Schroders among backers of €700m long-hold GP-led

The process gives Castik Capital portfolio company Waterlogic more time and money to make add-on acquisitions, of which it has completed 80 since 2015.

A firm founded by senior executives from Apax Partners and Montagu Private Equity has completed a single-asset restructuring on a prized asset.

A controlling stake in Waterlogic, which provides purified drinking water dispensers, was lifted out of Castik Capital‘s 2014-vintage fund into a continuation vehicle backed by new and rolling investors, according to a statement.

Schroders participated via Schroder British Opportunities Trust, a listed vehicle that targets public and private equity investments in the UK with strong long-term growth prospects, it told investors. It is not clear which other buyers backed the deal.

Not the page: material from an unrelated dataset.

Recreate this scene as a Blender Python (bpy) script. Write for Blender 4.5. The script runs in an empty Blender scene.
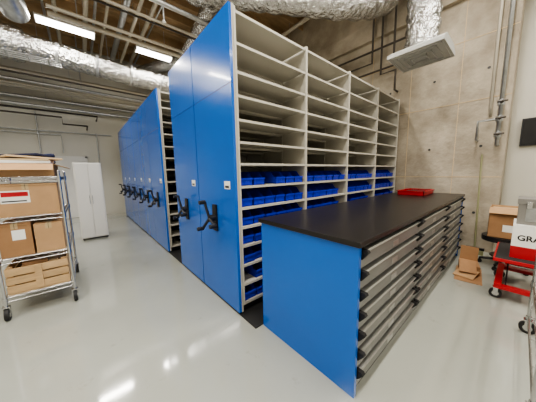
import bpy, math, random
from mathutils import Vector, Matrix
random.seed(4)
H=1.5
# ------------------------------------------------------------------ materials
def mat(name,col,rough=.5,metal=0.,noise=0.,nscale=5.,bump=0.,bscale=40.,coat=0.,col2=None,emit=0.,stretch=None,detail=4,lo=.3,hi=.7,bd=.03):
    m=bpy.data.materials.new(name); m.use_nodes=True
    nt=m.node_tree; b=nt.nodes['Principled BSDF']
    b.inputs['Base Color'].default_value=(*col,1); b.inputs['Roughness'].default_value=rough
    b.inputs['Metallic'].default_value=metal; b.inputs['Coat Weight'].default_value=coat
    b.inputs['Coat Roughness'].default_value=.05
    if emit:
        b.inputs['Emission Color'].default_value=(*col,1); b.inputs['Emission Strength'].default_value=emit
    tc=nt.nodes.new('ShaderNodeTexCoord'); src=tc.outputs['Object']
    if stretch:
        mp=nt.nodes.new('ShaderNodeMapping'); mp.inputs['Scale'].default_value=stretch
        nt.links.new(src,mp.inputs['Vector']); src=mp.outputs['Vector']
    if noise or col2:
        n=nt.nodes.new('ShaderNodeTexNoise'); n.inputs['Scale'].default_value=nscale; n.inputs['Detail'].default_value=detail
        n.inputs['Roughness'].default_value=.62
        nt.links.new(src,n.inputs['Vector'])
        r=nt.nodes.new('ShaderNodeValToRGB')
        r.color_ramp.elements[0].position=lo; r.color_ramp.elements[1].position=hi
        c2=col2 if col2 else tuple(min(1,c*(1-noise)) for c in col)
        r.color_ramp.elements[0].color=(*c2,1); r.color_ramp.elements[1].color=(*col,1)
        nt.links.new(n.outputs['Fac'],r.inputs['Fac']); nt.links.new(r.outputs['Color'],b.inputs['Base Color'])
    if bump:
        n2=nt.nodes.new('ShaderNodeTexNoise'); n2.inputs['Scale'].default_value=bscale; n2.inputs['Detail'].default_value=5
        nt.links.new(src,n2.inputs['Vector'])
        bp=nt.nodes.new('ShaderNodeBump'); bp.inputs['Strength'].default_value=bump; bp.inputs['Distance'].default_value=bd
        nt.links.new(n2.outputs['Fac'],bp.inputs['Height']); nt.links.new(bp.outputs['Normal'],b.inputs['Normal'])
    return m
M=dict(
 blue=mat('blue_laminate',(.003,.115,.50),.22,0,.05,3,coat=.25),
 cream=mat('cream_steel',(.50,.475,.41),.4),
 black=mat('black_plastic',(.010,.010,.012),.4),
 rubber=mat('rubber',(.02,.02,.02),.7),
 bin=mat('blue_bin_plastic',(.004,.02,.45),.35),
 top=mat('dark_worktop',(.012,.010,.010),.32,0,.3,60),
 grey=mat('grey_drawer_steel',(.27,.27,.26),.35,.5),
 dgrey=mat('drawer_gap',(.05,.05,.052),.5,.2),
 alu=mat('aluminium',(.55,.55,.53),.3,.9),
 chrome=mat('chrome_wire',(.6,.6,.6),.22,1),
 white=mat('white_paint',(.66,.65,.61),.5),
 label=mat('label_card',(.85,.85,.8),.5),
 foil=mat('foil_insulation',(.70,.70,.68),.2,.97,.5,9,bump=1,bscale=14,bd=.08),
 galv=mat('galvanised',(.50,.51,.51),.35,.85,.25,12),
 pipe=mat('painted_pipe',(.50,.46,.38),.45,.2),
 dpipe=mat('dark_pipe',(.07,.06,.05),.5,.3),
 card=mat('cardboard',(.38,.21,.10),.8,0,.15,8),
 card2=mat('cardboard_light',(.50,.31,.16),.8,0,.12,8),
 wood=mat('pine_wood',(.62,.42,.22),.6,0,.3,3,stretch=(1,8,8)),
 tape=mat('packing_tape',(.48,.36,.20),.3),
 red=mat('red_paint',(.42,.008,.015),.35),
 redp=mat('red_plastic',(.42,.006,.012),.4),
 navy=mat('navy_cloth',(.015,.02,.06),.8),
 screen=mat('screen',(.01,.01,.012),.15),
 tan=mat('tan_paper',(.55,.42,.26),.8),
 pole=mat('wooden_pole',(.25,.25,.13),.5),
 vent=mat('diffuser_paint',(.42,.42,.40),.5),
 casegrey=mat('case_grey',(.22,.21,.19),.5,.1),
 glow=mat('lamp_diffuser',(1,.97,.92),.5,emit=14),
)
floor_m=mat('epoxy_floor',(.37,.38,.335),.085,0,.08,.8,coat=.4,bump=.015,bscale=4)
# scuffs: second fine noise darkens the epoxy slightly
nt=floor_m.node_tree; bs=nt.nodes['Principled BSDF']
base=bs.inputs['Base Color'].links[0].from_socket
tc=nt.nodes.new('ShaderNodeTexCoord'); n=nt.nodes.new('ShaderNodeTexNoise'); n.inputs['Scale'].default_value=3.5; n.inputs['Detail'].default_value=12; n.inputs['Roughness'].default_value=.75
nt.links.new(tc.outputs['Object'],n.inputs['Vector'])
r=nt.nodes.new('ShaderNodeValToRGB'); r.color_ramp.elements[0].position=.60; r.color_ramp.elements[0].color=(1,1,1,1); r.color_ramp.elements[1].position=.78; r.color_ramp.elements[1].color=(.55,.53,.48,1)
mx=nt.nodes.new('ShaderNodeMix'); mx.data_type='RGBA'; mx.blend_type='MULTIPLY'; mx.inputs[0].default_value=.8
nt.links.new(n.outputs['Fac'],r.inputs['Fac']); nt.links.new(base,mx.inputs[6]); nt.links.new(r.outputs['Color'],mx.inputs[7]); nt.links.new(mx.outputs[2],bs.inputs['Base Color'])
wall_m=mat('wall_paint',(.58,.56,.49),.6,0,.04,1.5)
conc_m=mat('raw_concrete',(.50,.44,.345),.75,0,0,1.3,col2=(.27,.23,.17),bump=.4,bscale=14,detail=12,lo=.36,hi=.66)
deck_m=mat('ceiling_deck',(.46,.32,.18),.8,0,.4,2,stretch=(1,4,1),detail=8)
MI=list(M.keys()); ML=list(M.values())

class MB:
    def __init__(s): s.v=[];s.f=[];s.m=[];s.s=[]
    def add(s,vs,fs,m,sm=False):
        o=len(s.v); s.v+= [tuple(v) for v in vs]
        for f in fs: s.f.append([i+o for i in f]); s.m.append(MI.index(m) if isinstance(m,str) else m); s.s.append(sm)
    def box(s,a,b,m,R=None,piv=None):
        x0,y0,z0=a;x1,y1,z1=b
        vs=[Vector(p) for p in [(x0,y0,z0),(x1,y0,z0),(x1,y1,z0),(x0,y1,z0),(x0,y0,z1),(x1,y0,z1),(x1,y1,z1),(x0,y1,z1)]]
        if R is not None:
            pv=Vector(piv) if piv else (vs[0]+vs[6])/2
            vs=[R@(v-pv)+pv for v in vs]
        s.add(vs,[(0,3,2,1),(4,5,6,7),(0,1,5,4),(1,2,6,5),(2,3,7,6),(3,0,4,7)],m)
    def bar(s,p0,p1,w,t,m):
        p0=Vector(p0);p1=Vector(p1); d=(p1-p0).normalized(); n=Vector((-d.z,0,d.x))*w/2; y=Vector((0,t/2,0))
        vs=[p0-n-y,p1-n-y,p1-n+y,p0-n+y,p0+n-y,p1+n-y,p1+n+y,p0+n+y]
        s.add(vs,[(0,3,2,1),(4,5,6,7),(0,1,5,4),(1,2,6,5),(2,3,7,6),(3,0,4,7)],m)
    def prism(s,prof,axis,a,b,m):
        n=len(prof)
        def P(p,t):
            l=[p[0],p[1]]; l.insert(axis,t); return l
        vs=[P(p,a) for p in prof]+[P(p,b) for p in prof]
        s.add(vs,[list(range(n))[::-1],list(range(n,2*n))]+[(i,(i+1)%n,(i+1)%n+n,i+n) for i in range(n)],m)
    def tube(s,path,r,m,seg=10,ribs=0,smooth=0,ribamp=.04,cap=True):
        pts=[Vector(p) for p in path]
        for _ in range(smooth):
            q=[pts[0]]
            for i in range(len(pts)-1):
                if i>0: q.append(pts[i].lerp(pts[i+1],.2))
                if i<len(pts)-2: q.append(pts[i].lerp(pts[i+1],.8))
            q.append(pts[-1]); pts=q
        if ribs:
            q=[]
            for i in range(len(pts)-1):
                n=max(1,int((pts[i+1]-pts[i]).length/ribs*2))
                q+=[pts[i].lerp(pts[i+1],k/n) for k in range(n)]
            q.append(pts[-1]); pts=q
        n=len(pts); t0=(pts[1]-pts[0]).normalized()
        up=Vector((0,0,1)) if abs(t0.z)<.9 else Vector((1,0,0))
        nrm=t0.cross(up).normalized(); vs=[]
        for i,p in enumerate(pts):
            t=(pts[min(i+1,n-1)]-pts[max(i-1,0)]).normalized()
            nrm=(nrm-t*nrm.dot(t)).normalized(); bn=t.cross(nrm)
            rr=r
            if ribs: rr=r*(1+(ribamp if i%2 else -ribamp)+random.uniform(-.4,.4)*ribamp)
            vs+=[p+(nrm*math.cos(k*2*math.pi/seg)+bn*math.sin(k*2*math.pi/seg))*rr for k in range(seg)]
        fs=[(i*seg+k,i*seg+(k+1)%seg,(i+1)*seg+(k+1)%seg,(i+1)*seg+k) for i in range(n-1) for k in range(seg)]
        s.add(vs,fs,m,True)
        if cap:
            s.add(vs[:seg],[list(range(seg))[::-1]],m); s.add(vs[-seg:],[list(range(seg))],m)
    def cyl(s,a,b,r,m,seg=12): s.tube([a,b],r,m,seg)
    def ball(s,c,r,m,seg=10):
        vs=[];fs=[]
        c=Vector(c); n=6
        for i in range(n+1):
            th=math.pi*i/n
            for k in range(seg):
                ph=2*math.pi*k/seg
                vs.append(c+Vector((math.sin(th)*math.cos(ph),math.sin(th)*math.sin(ph),math.cos(th)))*r)
        for i in range(n):
            for k in range(seg): fs.append((i*seg+k,(i+1)*seg+k,(i+1)*seg+(k+1)%seg,i*seg+(k+1)%seg))
        s.add(vs,fs,m,True)
    def mesh(s,name):
        me=bpy.data.meshes.new(name); me.from_pydata(s.v,[],s.f)
        used=sorted(set(s.m)); mp={u:i for i,u in enumerate(used)}
        for u in used: me.materials.append(ML[u])
        for p,mi,sm in zip(me.polygons,s.m,s.s): p.material_index=mp[mi]; p.use_smooth=sm
        me.update(); return me
    def build(s,name,loc=(0,0,0),bevel=0,rz=0):
        o=bpy.data.objects.new(name,s.mesh(name)); bpy.context.collection.objects.link(o)
        o.location=loc; o.rotation_euler=(0,0,rz)
        if bevel:
            md=o.modifiers.new('bevel','BEVEL'); md.width=bevel; md.segments=2; md.limit_method='ANGLE'; md.angle_limit=math.radians(50)
        return o
def addmat(m): ML.append(m); MI.append(m.name); return m.name
FL=addmat(floor_m); WL=addmat(wall_m); CO=addmat(conc_m); DK=addmat(deck_m)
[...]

Castik declined to comment on further questions about the deal.

EPIC I-b closed on its €700 million hard-cap, providing the Luxembourg-based long-hold manager with additional time and capital to execute a buy-and-build strategy, the statement noted.

Monument Group acted as placement agent.

Since Castik invested in 2015, Waterlogic has made 80 add-on acquisitions worldwide, the statement noted. The UK-headquartered company has revenues of around $400 million and EBITDA in excess of $150 million.

The GP-led deal follows the sale of a significant minority stake in the company to British Columbia Investment Management Corporation, Neuberger Berman, StepStone Group and Skandia Asset Management in April last year. It is not clear if these LPs also participated in the secondaries process.

EPIC I held its final close on €1 billion in 2015, according to PEI data. The fund takes equity positions of between €100 million and €300 million in mid-market healthcare, technology and business services and holds them for as long as 10 years.

The firm was founded in 2014 by former Apax executives Marc-Oliver Jauch and Michael Philips, and Michael Gruber from Montagu.

Advisor Greenhill estimated that GP-led deals accounted for 42 percent of secondaries volume in 2020. Among GP-led processes, 31 percent were GP-led compared with 26 percent in 2019.